Become a Member to leave a comment.

PARIS 2024 OLYMPICS

Factcheck: Is France really trying to ban speaking English at the Paris Olympics?

A resolution by a group of French MPs to 'say non to English at the Paris Olympics' has generated headlines - but will athletes and visitors really be required to speak French?

Factcheck: Is France really trying to ban speaking English at the Paris Olympics?

In a resolution adopted on Thursday, France’s Assemblée Nationale urged organisers of the 2024 Paris Games, as well as athletes, trainers and journalists, to use French as much as possible.

Annie Genevard, the sponsor of the resolution from the right-wing Les Républicains party, expressed alarm to fellow MPs that “the Olympic Games reflect the loss of influence of our language.”

The French MP’s resolution has garnered headlines, but does it actually mean anything?

Citing examples of English slogans in international sport, she added: “The fight for the French language … is never finished, even in the most official spheres.

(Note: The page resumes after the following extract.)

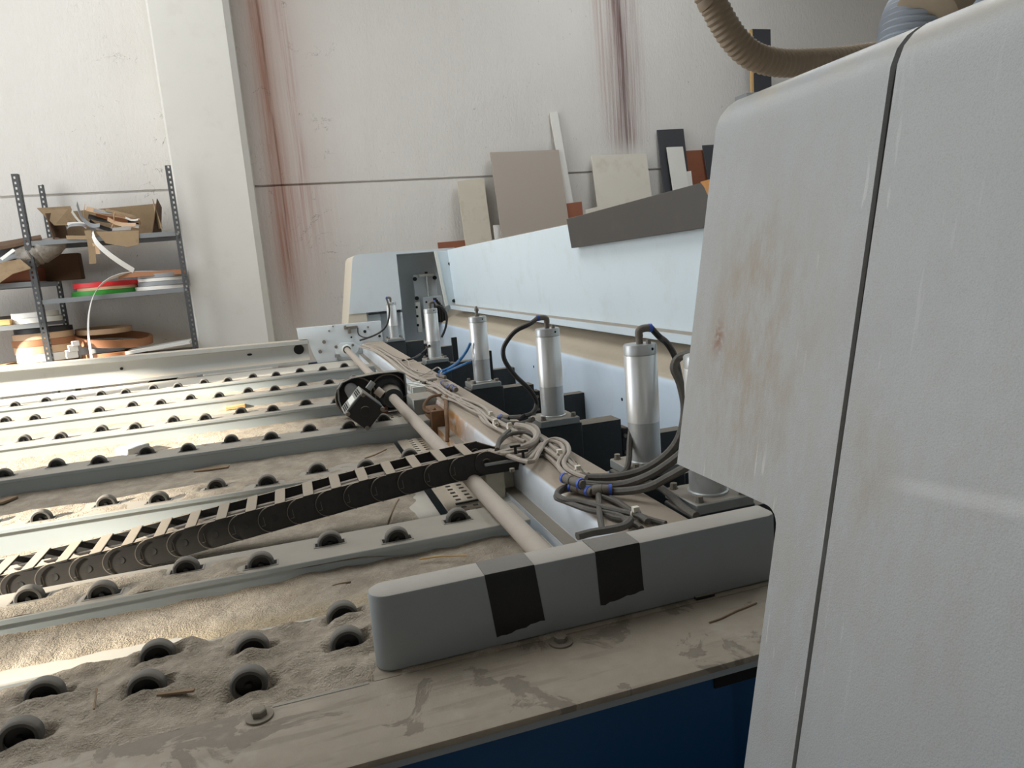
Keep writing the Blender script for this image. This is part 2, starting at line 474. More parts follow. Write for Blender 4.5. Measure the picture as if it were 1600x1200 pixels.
M['tan_board'] = paint('taupe_board', lin(166, 153, 140), .55, var=.015, scale=2)
M['white_board'] = paint('grubby_white_board', lin(212, 204, 190), .65, var=.05, scale=2.5, dirt=.4, dirtcol=lin(182, 168, 146))
M['ply_board'] = paint('pale_veneer_board', lin(200, 190, 172), .7, var=.1, scale=3, dirt=.4, dirtcol=lin(168, 152, 130))
M['offwhite'] = paint('off_white_board', lin(222, 218, 210), .6, var=.03)
M['dark_board'] = paint('anthracite_board', lin(62, 62, 66), .55, var=.06, scale=4)
M['plank'] = paint('dark_brown_grey_board', lin(70, 66, 62), .5, var=.08, scale=5, dirt=.2, dirtcol=lin(92, 84, 76), dust=.8, dcol=lin(190, 176, 150), dthr=.3)
M['chip'] = paint('raw_chipboard_edge', lin(186, 132, 76), .85, var=.2, scale=60)
M['brown_board'] = paint('red_brown_board', lin(140, 84, 58), .7, var=.15, scale=5, dirt=.25, dirtcol=lin(100, 60, 42))
M['wood'] = paint('raw_wood', lin(206, 168, 112), .8, var=.12, scale=12)
M['twig'] = paint('dry_splinter', lin(134, 112, 88), .9, var=.2, scale=30)
M['dust'] = dust_material()
M['dust_coarse'] = dust_material('sawdust_and_chips', True)
M['rust_box'] = paint('rusty_clutch_box', lin(112, 84, 58), .75, var=.25, scale=30, dirt=.5, dirtcol=lin(150, 96, 44))
M['label_white'] = paint('off_white_label', lin(222, 222, 214), .6)
M['cream'] = paint('cream_bracket', lin(206, 200, 180), .5, var=.06, scale=10, dirt=.3, dirtcol=lin(140, 132, 96))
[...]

“Let’s hope that ‘planche a roulettes’ replaces skateboard and ‘rouleau du cap’ point break (a surfing term), but I have my doubts.”

She’s right to doubt it – in French the skateboarding event is ‘le skateboard’, while the new addition of break-dancing is ‘le breaking‘.

But what does this actually mean?

In brief, not a lot. This is a parliamentary resolution, not a law, and is totally non-binding.

The Games are organised by the International Olympic Committee, the Paris 2024 Organising Committee and Paris City Hall – MPs do not have a role although clearly the Games must follow any French domestic laws that parliament passes.

The French parliament has got slightly involved with security issues for the Games, passing laws allowing for the use of enhanced security and surveillance measures including the use of facial recognition and drone technology that was previously outlawed in France.

So what do the Olympic organisers think of English?

The Paris 2024 organisers have shown that they have no problem using English – which is after all one of the two official languages of the Olympics. The other being French.

The head of the organising committee Tony Estanguet speaks fluent English and is happy to do so while official communications from the Games organisers – from social media posts to the ticketing website – are all available in both French and English.

Even the slogan for the Games is in both languages – Ouvrir grand les jeux/ Games wide open (although the pun only really works in French).

In fact the Games organisers have sometimes drawn criticism for their habit (common among many French people, especially younger ones) of peppering their French with English terms, from “le JO-bashing” – criticism of the Olympics – to use of the English “challenges” rather than the French “defis”.

The 45,000 Games volunteers – who are coming from dozens of countries – are required only to speak either French or English and all information for volunteers has been provided in both languages.

Paris local officials are also happy to use languages other than French and the extra signage that is going up in the city’s public transport system to help people find their way to Games venues is printed in French, English and Spanish.

Meanwhile public transport employees have been issued with an instant translation app, so that they can help visitors in multiple languages.

In short, visitors who don’t speak French shouldn’t worry too much – just remember to say bonjour.

Official language  

So why is French an official language of the Olympics? Well that’s easy – the modern Games were the invention of a Frenchman, the aristocrat Pierre de Coubertin, in the late 19th century.

Some of his views – for example that an Olympics with women would be “impractical, uninteresting (and) unaesthetic” – have thankfully been consigned to the dustbin of history, but his influence remains in the language.

The International Olympic Committee now has two official languages – English and French.

Official communications from the IOC are done in both languages and announcements and speeches at the Games (for example during medal ceremonies) are usually done in English, French and the language of the host nation, if that language is neither English nor French.